今回のインタビューを通し、乗鞍の自然の景色とバウムの景色を日々楽しみながら、さらなる美味しさを求めて、一本一本挑戦を続ける祐介さんの姿が印象に残りました。また、祐介さんをバックアップしながら、宿業と並行してお店を一緒に営む宮下さんファミリーの温かい雰囲気もまた、お店に溢れていたのでした。

バウムクーヘンの焼き上がり
約40分をかけて、6本のバウムクーヘンが焼きあがった

「バウムクーヘンを通して、乗鞍の魅力を伝えたい。」

乗鞍を心から愛するファミリーが、バウムの一層一層に想いをこめて、今日も乗鞍の新しい景色を作っています。

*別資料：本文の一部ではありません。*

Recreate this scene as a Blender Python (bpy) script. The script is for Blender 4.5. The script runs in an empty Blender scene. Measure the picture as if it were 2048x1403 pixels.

祐介さん、そして理恵さんと了一さん、貴重なお話をありがとうございました。

GiFT NORiKURAでは、YUM YUM TREEさんのソフトバウム「ノリクラ」を仕入れ、メニューとしてご提供しています。乗鞍の環境でしか作り出せない、ふわふわのバウムは、ジェラートとの相性も抜群です。また、コーヒーとの相性はもちろんですが、実はのりくらヤギミルク&自家製ブレンドのスパイスをつかった「のりくらチャイ」との相性も抜群に良いので、ぜひお試しを。

のりくらチャイとバウムクーヘン

そして、GiFTでお取り扱いしていないバウムクーヘンがYUM YUM TREEさんの工房&カフェには多数あります。季節によってショーケースに並ぶバウムの種類が少しずつ変わっていくのも楽しみです。オンラインショップもありますので、気になる方はぜひ店舗を訪れていただくか、オンラインショップへ。

様々なバウムが並ぶ 店内のショーケース
YUMYUMTREEロゴ

バウムクーヘン工房&カフェ
YUM YUM TREE
営業時間 9:00 〜 17:30
定休日  水曜日(繁忙期は営業)
〒390-1520 松本市安曇4306-8
Tel 0263-93-2360 / Fax 0263-93-2144
https://yumyumtree.jp/

(おまけ)
取材からの帰り際、秋限定(店舗販売のみ)の「和栗」を購入し、家路に着いたわたくし。こちらの商品は、他県からわざわざ日帰りで購入しに来る方がいるほどの、人気商品なのだそうです。
もれなく私もyumyum……それはもう、美味しくいただきました。秋の楽しみのひとつとして定番化することが私のなかで決定したのでした。